**Task goal:** Copy whichever lines contain the string "this".

**Provided records:**
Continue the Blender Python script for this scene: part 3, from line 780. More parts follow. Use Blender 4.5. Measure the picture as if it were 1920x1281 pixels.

==

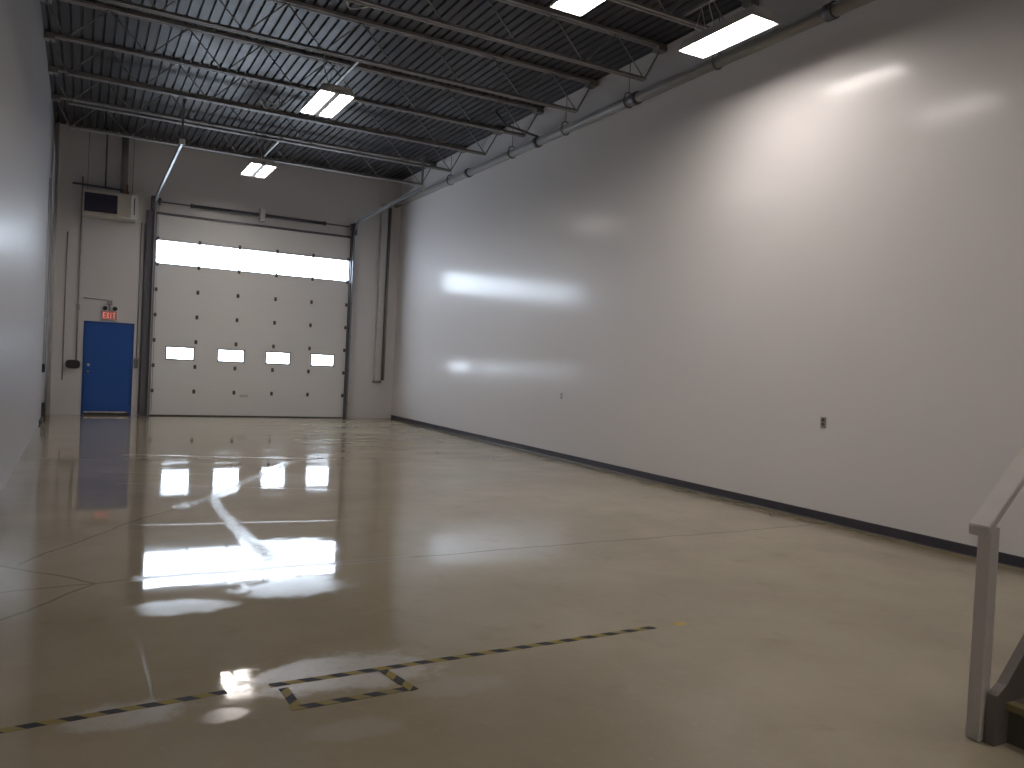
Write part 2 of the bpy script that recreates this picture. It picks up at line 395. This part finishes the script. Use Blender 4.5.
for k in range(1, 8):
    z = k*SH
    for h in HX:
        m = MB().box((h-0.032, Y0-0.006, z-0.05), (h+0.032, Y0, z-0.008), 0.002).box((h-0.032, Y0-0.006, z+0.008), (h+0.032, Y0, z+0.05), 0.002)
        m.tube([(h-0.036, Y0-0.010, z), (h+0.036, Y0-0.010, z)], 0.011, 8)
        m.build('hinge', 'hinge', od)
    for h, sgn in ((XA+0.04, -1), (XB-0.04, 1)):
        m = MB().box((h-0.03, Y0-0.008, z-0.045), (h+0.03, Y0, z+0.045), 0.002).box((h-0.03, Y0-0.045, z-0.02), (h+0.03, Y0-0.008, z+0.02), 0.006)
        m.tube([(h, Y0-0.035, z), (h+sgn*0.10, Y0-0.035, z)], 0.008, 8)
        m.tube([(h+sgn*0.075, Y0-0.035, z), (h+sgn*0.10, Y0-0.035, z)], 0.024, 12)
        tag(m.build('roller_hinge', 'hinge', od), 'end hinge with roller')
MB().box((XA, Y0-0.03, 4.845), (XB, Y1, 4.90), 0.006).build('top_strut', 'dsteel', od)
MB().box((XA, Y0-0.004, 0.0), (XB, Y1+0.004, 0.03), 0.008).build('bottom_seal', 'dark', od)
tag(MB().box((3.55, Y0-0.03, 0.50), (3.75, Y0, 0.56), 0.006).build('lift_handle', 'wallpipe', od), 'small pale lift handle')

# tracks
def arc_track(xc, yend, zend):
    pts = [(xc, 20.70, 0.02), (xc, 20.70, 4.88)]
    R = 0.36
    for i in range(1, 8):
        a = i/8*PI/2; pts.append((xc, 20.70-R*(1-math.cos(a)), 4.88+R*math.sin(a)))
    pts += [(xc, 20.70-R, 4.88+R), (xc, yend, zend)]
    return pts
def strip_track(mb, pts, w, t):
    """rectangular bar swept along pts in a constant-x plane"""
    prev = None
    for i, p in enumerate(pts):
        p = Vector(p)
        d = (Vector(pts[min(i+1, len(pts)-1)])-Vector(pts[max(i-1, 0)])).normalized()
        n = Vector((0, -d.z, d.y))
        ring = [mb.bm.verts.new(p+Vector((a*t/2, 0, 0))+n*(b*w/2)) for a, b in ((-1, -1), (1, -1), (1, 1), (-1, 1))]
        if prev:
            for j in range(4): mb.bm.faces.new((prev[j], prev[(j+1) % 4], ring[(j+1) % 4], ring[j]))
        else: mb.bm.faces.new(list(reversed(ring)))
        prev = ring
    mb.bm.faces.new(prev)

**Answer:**
Continue the Blender Python script for this scene: part 3, from line 780. More parts follow. Use Blender 4.5. Measure the picture as if it were 1920x1281 pixels.
Write part 2 of the bpy script that recreates this picture. It picks up at line 395. This part finishes the script. Use Blender 4.5.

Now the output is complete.